Instruction =
Return the lines that follow, exactly as they appear, from the first through the one containing "of straight ahead"; no pictures are to be included.

Data =
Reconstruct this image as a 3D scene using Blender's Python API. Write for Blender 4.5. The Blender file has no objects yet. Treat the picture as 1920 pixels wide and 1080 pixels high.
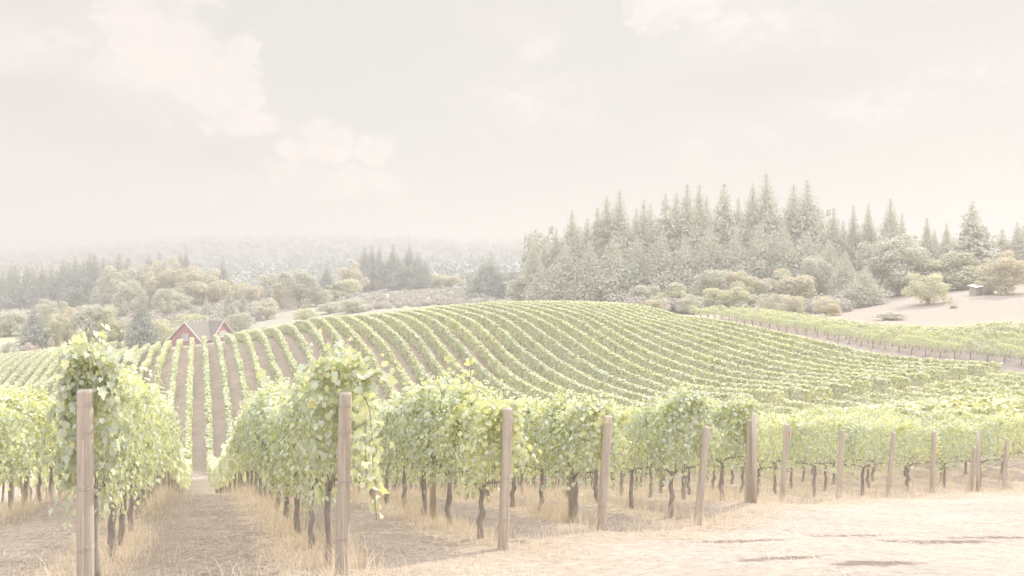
import bpy, math, random
import numpy as np

random.seed(7)
rng = np.random.default_rng(11)
sc = bpy.context.scene
col = sc.collection
F, HY = 1493.0, 470.0                      # focal length and horizon of the 1920 px wide picture
S, C = math.sin(math.radians(21.6)), math.cos(math.radians(21.6))   # vine rows run 21.6 degrees left of straight ahead

# ------------------------------------------------------------------ camera
cam = bpy.data.cameras.new("camera")
cam.sensor_width = 36.0
cam.lens = 36.0 * F / 1920.0
cam.shift_y = -(540.0 - HY) / 1920.0
cam.clip_start, cam.clip_end = 0.1, 12000
co = bpy.data.objects.new("camera", cam)
col.objects.link(co)
co.location = (0, 0, 0)
co.rotation_euler = (math.radians(90), 0, 0)
sc.camera = co

# ------------------------------------------------------------------ light and exposure
SUN_AZ, SUN_EL = 43.0, 38.0                # azimuth clockwise from straight ahead
SUN_STRENGTH = 4.3
ZENITH = 3.8                               # the bright veil overhead against the sky near the horizon
VEIL = 0.94
HAZE_DENSITY = 0.0012
EXPOSURE = 0.0
sc.view_settings.view_transform = 'Standard'
sc.view_settings.look = 'None'
sc.view_settings.exposure = EXPOSURE
sc.view_settings.gamma = 1.0
sc.view_settings.use_curve_mapping = False
sc.render.engine = 'CYCLES'
cy = sc.cycles
cy.use_denoising = True
cy.max_bounces = 8
cy.diffuse_bounces = 5
cy.glossy_bounces = 2
cy.transmission_bounces = 5
cy.volume_bounces = 1
cy.caustics_reflective = cy.caustics_refractive = False
cy.sample_clamp_indirect = 6

sl = bpy.data.lights.new("sun", 'SUN')
sl.energy = SUN_STRENGTH
sl.angle = math.radians(0.5)
sl.color = (1.0, 0.925, 0.74)
so = bpy.data.objects.new("sun", sl)
col.objects.link(so)
so.location = (60, 40, 80)
so.rotation_euler = (math.radians(90 - SUN_EL), 0, math.radians(180 - SUN_AZ))


class NT:
    """small helper to wire shader nodes"""
    def __init__(s, tree):
        s.t = tree

    def n(s, kind, **kw):
        x = s.t.nodes.new(kind)
        for k, v in kw.items():
            setattr(x, k, v)
        return x

    def put(s, sock, v):
        if isinstance(v, bpy.types.NodeSocket):
            s.t.links.new(v, sock)
        elif v is not None:
            sock.default_value = v

    def m(s, op, a, b=None, c=None, clamp=False):
        x = s.n('ShaderNodeMath', operation=op, use_clamp=clamp)
        s.put(x.inputs[0], a)
        if b is not None:
            s.put(x.inputs[1], b)
        if c is not None:
            s.put(x.inputs[2], c)
        return x.outputs[0]

    def mix(s, f, a, b, mode='MIX'):
        x = s.n('ShaderNodeMix', data_type='RGBA', blend_type=mode)
        s.put(x.inputs[0], f)
        s.put(x.inputs[6], a if isinstance(a, bpy.types.NodeSocket) else (*a, 1))
        s.put(x.inputs[7], b if isinstance(b, bpy.types.NodeSocket) else (*b, 1))
        return x.outputs[2]

    def noise(s, vec, scale, detail=4, rough=0.55, dist=0.0):
        x = s.n('ShaderNodeTexNoise')
        if vec is not None:
            s.put(x.inputs['Vector'], vec)
        x.inputs['Scale'].default_value = scale
        x.inputs['Detail'].default_value = detail
        x.inputs['Roughness'].default_value = rough
        x.inputs['Distortion'].default_value = dist
        return x.outputs['Fac']

    def ss(s, v, lo, hi):
        x = s.n('ShaderNodeMapRange', interpolation_type='SMOOTHSTEP')
        s.put(x.inputs[0], v)
        x.inputs[1].default_value, x.inputs[2].default_value = lo, hi
        return x.outputs[0]


def make_world():
    w = bpy.data.worlds.new("World")
    sc.world = w
    w.use_nodes = True
    t = w.node_tree
    t.nodes.clear()
    b = NT(t)
    STR = 0.1
    sky = b.n('ShaderNodeTexSky', sky_type='NISHITA', sun_disc=False)
    sky.sun_elevation = math.radians(SUN_EL)
    sky.sun_rotation = math.radians(SUN_AZ)
    sky.dust_density = 2.0
    sky.ozone_density = 1.0
    tc = b.n('ShaderNodeTexCoord')
    d = tc.outputs['Generated']
    sp = b.n('ShaderNodeSeparateXYZ')
    b.put(sp.inputs[0], d)
    x, y, z = sp.outputs
    az = b.m('ARCTAN2', x, y)
    el = b.m('ARCSINE', z)
    cmb = b.n('ShaderNodeCombineXYZ')
    b.put(cmb.inputs[0], az)
    b.put(cmb.inputs[1], b.m('MULTIPLY', el, 1.35))
    v = cmb.outputs[0]
    n1 = b.noise(v, 5.5, 9, 0.6, 0.3)
    n2 = b.noise(v, 3.2, 7, 0.55, 0.8)
    n3 = b.noise(v, 15.0, 8, 0.62, 0.3)
    n4 = b.noise(v, 42.0, 6, 0.6, 0.2)

    def blob(px, py, rx, ry, soft, amp=2.0):
        a0 = math.atan((px - 960) / F)
        e0 = math.atan((HY - py) / F * math.cos(a0))
        dx = b.m('MULTIPLY', b.m('SUBTRACT', az, a0), F / rx)
        dy = b.m('MULTIPLY', b.m('SUBTRACT', el, e0), F / ry)
        r = b.m('SQRT', b.m('ADD', b.m('MULTIPLY', dx, dx), b.m('MULTIPLY', dy, dy)))
        q = b.m('SUBTRACT', 1.0, r)
        q = b.m('ADD', q, b.m('MULTIPLY', b.m('SUBTRACT', n1, 0.5), amp))
        q = b.m('ADD', q, b.m('MULTIPLY', b.m('SUBTRACT', n3, 0.5), amp * 0.75))
        q = b.m('ADD', q, b.m('MULTIPLY', b.m('SUBTRACT', n4, 0.5), amp * 0.4))
        return b.ss(q, 0.0, soft)

    def union(items):
        r = items[0]
        for i in items[1:]:
            r = b.m('MAXIMUM', r, i)
        return r
    bright = union([blob(330, 60, 140, 150, 0.55, 2.4), blob(425, 150, 72, 105, 0.3, 1.7), blob(440, 230, 75, 30, 0.5, 1.8), blob(250, 150, 190, 120, 1.3),
                    blob(610, 262, 62, 50, 0.45, 1.8), blob(705, 275, 52, 40, 0.6), blob(560, 278, 45, 26, 0.6), blob(640, 340, 240, 75, 1.6),
                    blob(1020, 85, 80, 46, 1.0), blob(1010, 190, 210, 90, 1.6), blob(1260, 10, 105, 62, 0.4, 1.8), blob(1370, 60, 190, 60, 1.2),
                    blob(1370, 265, 150, 70, 1.6), blob(1820, 130, 130, 45, 1.5), blob(1640, 200, 240, 45, 1.5), blob(120, 80, 200, 90, 1.6)])
    greyc = union([blob(30, 10, 170, 120, 1.2, 0.5), blob(60, 180, 170, 90, 1.2, 0.5), blob(430, 300, 300, 70, 1.2, 0.5),
                   blob(1830, 10, 260, 90, 1.2, 0.5), blob(1480, 160, 420, 85, 1.2, 0.5), blob(200, 260, 300, 70, 1.2, 0.5)])
    wisps = b.ss(n2, 0.5, 0.75)
    base = (8.35, 7.95, 7.55)
    hot = (10.2, 9.15, 8.6)
    low = (8.7, 8.35, 8.0)
    grey = (8.2, 7.45, 7.0)
    c = b.mix(b.m('MULTIPLY', wisps, 0.65), base, hot)
    c = b.mix(b.m('MULTIPLY', greyc, 0.85), c, grey)
    mott = b.ss(b.m('ADD', b.m('MULTIPLY', n3, 0.6), b.m('MULTIPLY', n1, 0.4)), 0.33, 0.6)
    brt = b.m('MULTIPLY', bright, b.m('ADD', 0.12, b.m('MULTIPLY', mott, 0.88)), clamp=True)
    c = b.mix(brt, c, hot)
    c = b.mix(b.ss(el, 0.1, -0.02), c, low)
    up = b.ss(el, 0.36, 1.0)
    c = b.mix(up, c, (8.8 * ZENITH, 8.8 * ZENITH, 9.6 * ZENITH))
    c = b.mix(VEIL, sky.outputs[0], c)
    bg = b.n('ShaderNodeBackground')
    b.put(bg.inputs[0], c)
    bg.inputs[1].default_value = STR
    out = b.n('ShaderNodeOutputWorld')
    t.links.new(bg.outputs[0], out.inputs[0])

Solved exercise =
Reconstruct this image as a 3D scene using Blender's Python API. Write for Blender 4.5. The Blender file has no objects yet. Treat the picture as 1920 pixels wide and 1080 pixels high.
import bpy, math, random
import numpy as np

random.seed(7)
rng = np.random.default_rng(11)
sc = bpy.context.scene
col = sc.collection
F, HY = 1493.0, 470.0                      # focal length and horizon of the 1920 px wide picture
S, C = math.sin(math.radians(21.6)), math.cos(math.radians(21.6))   # vine rows run 21.6 degrees left of straight ahead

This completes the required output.